**What the task asks**
Return the number of lines that contain the word "part", and return nothing else.

**Raw data**
+---+

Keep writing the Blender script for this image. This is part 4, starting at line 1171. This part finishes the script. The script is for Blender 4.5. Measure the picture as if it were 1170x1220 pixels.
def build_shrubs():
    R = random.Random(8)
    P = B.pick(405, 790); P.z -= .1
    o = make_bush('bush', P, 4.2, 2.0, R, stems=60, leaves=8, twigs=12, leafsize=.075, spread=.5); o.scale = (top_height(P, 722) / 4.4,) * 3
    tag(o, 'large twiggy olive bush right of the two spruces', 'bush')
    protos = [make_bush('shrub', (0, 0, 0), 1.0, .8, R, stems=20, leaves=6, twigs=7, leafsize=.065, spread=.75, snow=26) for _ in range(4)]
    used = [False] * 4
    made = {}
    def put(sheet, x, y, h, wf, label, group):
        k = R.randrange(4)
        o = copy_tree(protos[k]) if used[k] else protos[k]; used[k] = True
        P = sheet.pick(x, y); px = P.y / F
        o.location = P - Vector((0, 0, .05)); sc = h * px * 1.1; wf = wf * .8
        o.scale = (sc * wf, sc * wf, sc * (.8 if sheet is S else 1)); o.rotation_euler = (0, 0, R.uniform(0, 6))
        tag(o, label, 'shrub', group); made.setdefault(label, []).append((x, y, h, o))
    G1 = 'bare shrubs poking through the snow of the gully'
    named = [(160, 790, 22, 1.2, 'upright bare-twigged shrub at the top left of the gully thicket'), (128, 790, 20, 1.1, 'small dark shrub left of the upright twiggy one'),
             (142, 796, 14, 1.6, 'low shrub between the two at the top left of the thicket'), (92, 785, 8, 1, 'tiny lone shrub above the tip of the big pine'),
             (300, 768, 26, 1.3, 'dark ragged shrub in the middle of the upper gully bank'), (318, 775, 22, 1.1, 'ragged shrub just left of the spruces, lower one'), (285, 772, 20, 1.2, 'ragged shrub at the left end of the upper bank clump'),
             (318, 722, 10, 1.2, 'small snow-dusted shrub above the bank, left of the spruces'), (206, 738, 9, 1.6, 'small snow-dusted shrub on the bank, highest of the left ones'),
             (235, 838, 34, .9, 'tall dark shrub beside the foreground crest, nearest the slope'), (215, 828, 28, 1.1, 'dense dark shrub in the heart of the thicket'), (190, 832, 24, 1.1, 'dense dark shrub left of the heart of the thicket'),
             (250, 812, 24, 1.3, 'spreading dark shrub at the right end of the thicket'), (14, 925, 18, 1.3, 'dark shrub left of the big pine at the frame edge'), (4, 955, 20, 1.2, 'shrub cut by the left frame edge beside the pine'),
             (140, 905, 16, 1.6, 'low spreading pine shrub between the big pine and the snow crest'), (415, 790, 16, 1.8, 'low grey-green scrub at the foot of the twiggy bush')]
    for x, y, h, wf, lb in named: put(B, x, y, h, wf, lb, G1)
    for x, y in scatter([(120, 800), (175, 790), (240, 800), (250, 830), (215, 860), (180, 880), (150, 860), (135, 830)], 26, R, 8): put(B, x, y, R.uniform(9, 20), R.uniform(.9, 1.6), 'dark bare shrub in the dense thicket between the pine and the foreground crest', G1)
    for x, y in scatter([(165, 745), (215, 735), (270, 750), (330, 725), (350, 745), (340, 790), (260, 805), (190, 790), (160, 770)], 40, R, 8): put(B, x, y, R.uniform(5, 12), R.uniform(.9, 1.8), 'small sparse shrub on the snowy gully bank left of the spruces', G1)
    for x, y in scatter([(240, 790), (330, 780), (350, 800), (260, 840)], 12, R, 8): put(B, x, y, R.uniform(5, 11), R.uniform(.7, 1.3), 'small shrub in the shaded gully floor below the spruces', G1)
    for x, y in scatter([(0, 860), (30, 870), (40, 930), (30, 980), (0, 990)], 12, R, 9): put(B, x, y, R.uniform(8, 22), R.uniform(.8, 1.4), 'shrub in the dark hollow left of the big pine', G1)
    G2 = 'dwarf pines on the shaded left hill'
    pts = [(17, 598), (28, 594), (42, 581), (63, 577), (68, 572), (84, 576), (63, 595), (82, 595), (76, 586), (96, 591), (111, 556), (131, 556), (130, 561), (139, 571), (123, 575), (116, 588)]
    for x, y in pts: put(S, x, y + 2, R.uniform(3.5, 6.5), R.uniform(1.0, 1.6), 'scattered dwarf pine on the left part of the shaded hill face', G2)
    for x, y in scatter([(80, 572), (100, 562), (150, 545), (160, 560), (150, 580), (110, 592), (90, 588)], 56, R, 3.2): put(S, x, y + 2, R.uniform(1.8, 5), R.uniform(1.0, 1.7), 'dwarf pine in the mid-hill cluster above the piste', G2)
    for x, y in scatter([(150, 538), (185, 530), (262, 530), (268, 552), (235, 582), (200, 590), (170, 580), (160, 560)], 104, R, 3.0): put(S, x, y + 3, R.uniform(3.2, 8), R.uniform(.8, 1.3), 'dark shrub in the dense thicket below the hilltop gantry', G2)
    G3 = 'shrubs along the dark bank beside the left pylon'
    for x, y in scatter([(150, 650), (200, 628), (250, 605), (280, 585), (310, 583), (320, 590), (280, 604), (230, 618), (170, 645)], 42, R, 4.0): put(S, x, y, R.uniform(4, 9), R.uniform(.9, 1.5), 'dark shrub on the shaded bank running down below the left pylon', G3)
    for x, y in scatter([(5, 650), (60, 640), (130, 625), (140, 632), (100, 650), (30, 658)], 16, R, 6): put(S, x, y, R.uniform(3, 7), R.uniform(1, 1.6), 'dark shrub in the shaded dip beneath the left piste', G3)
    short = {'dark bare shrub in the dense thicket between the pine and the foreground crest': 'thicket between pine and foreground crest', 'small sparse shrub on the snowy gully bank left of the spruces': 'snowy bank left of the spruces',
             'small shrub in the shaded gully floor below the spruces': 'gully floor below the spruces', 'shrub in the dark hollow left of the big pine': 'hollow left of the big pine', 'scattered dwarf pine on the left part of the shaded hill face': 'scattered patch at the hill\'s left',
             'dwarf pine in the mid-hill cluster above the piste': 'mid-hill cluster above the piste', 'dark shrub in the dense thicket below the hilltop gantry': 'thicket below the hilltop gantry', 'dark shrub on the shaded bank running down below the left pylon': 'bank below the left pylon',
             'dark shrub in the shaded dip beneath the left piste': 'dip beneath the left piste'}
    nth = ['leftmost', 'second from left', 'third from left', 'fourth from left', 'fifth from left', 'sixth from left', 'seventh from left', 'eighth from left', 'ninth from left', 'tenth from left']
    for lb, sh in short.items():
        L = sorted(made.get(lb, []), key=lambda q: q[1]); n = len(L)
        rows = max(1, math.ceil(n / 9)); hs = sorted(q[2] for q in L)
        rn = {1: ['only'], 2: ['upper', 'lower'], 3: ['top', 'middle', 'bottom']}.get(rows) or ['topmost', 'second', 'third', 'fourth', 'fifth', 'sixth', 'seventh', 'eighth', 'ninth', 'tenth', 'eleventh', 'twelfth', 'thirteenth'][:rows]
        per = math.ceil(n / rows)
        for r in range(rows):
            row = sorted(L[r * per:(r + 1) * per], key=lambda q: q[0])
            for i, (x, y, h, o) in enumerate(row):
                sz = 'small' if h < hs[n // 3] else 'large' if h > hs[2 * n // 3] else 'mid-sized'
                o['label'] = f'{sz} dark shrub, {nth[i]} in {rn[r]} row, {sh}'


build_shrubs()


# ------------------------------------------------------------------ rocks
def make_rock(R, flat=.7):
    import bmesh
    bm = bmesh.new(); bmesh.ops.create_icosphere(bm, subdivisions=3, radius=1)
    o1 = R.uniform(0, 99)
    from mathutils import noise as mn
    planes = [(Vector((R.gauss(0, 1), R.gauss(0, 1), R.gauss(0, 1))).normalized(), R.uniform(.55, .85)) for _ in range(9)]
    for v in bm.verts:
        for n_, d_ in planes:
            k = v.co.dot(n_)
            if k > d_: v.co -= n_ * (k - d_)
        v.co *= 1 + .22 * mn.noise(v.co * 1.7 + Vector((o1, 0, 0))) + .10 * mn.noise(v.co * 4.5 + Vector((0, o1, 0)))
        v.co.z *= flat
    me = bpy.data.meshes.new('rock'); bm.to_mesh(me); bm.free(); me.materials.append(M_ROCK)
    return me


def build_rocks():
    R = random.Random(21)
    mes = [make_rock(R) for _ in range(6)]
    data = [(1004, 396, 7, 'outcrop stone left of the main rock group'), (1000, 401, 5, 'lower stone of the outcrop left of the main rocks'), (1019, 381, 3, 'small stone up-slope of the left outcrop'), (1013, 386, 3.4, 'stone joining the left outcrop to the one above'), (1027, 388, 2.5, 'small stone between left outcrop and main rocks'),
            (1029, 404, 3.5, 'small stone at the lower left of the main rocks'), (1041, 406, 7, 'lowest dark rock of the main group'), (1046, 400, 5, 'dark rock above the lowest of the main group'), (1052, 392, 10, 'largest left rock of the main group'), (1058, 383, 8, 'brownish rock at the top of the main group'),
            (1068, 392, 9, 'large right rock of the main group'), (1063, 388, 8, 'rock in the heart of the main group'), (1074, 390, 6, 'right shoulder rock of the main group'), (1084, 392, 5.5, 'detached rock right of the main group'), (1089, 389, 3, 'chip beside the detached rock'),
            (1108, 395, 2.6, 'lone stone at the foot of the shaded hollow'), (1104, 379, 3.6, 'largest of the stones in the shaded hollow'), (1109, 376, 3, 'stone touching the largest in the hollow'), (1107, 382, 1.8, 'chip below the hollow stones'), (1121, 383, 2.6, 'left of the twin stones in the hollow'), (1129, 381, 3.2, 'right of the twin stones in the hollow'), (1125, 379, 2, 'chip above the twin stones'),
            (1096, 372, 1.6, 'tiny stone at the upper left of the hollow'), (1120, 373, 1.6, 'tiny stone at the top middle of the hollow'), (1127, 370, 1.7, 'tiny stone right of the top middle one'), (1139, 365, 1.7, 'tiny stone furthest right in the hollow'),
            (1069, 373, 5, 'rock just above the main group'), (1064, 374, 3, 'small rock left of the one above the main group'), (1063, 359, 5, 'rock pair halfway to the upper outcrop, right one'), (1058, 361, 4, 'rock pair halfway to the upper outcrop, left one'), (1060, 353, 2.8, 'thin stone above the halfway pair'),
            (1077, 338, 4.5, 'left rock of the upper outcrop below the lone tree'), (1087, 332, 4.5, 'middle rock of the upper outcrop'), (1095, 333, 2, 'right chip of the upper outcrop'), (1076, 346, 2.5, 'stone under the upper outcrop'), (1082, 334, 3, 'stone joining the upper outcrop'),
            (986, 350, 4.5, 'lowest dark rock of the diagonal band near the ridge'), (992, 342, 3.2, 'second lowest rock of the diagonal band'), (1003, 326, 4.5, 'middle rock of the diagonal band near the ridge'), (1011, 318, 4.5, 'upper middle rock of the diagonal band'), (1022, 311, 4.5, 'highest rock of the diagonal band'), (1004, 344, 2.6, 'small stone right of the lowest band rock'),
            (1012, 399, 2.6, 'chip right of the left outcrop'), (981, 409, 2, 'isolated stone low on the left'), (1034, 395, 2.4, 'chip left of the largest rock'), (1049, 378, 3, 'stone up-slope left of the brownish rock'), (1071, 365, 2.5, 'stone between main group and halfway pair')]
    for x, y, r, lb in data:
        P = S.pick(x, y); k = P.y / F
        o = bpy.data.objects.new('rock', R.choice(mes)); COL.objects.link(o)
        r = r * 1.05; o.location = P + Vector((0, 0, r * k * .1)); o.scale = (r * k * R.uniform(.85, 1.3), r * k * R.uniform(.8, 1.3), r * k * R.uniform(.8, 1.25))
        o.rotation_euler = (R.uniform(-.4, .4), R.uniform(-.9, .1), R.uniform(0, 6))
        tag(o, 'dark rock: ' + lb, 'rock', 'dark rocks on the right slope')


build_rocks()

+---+

**Reply**
3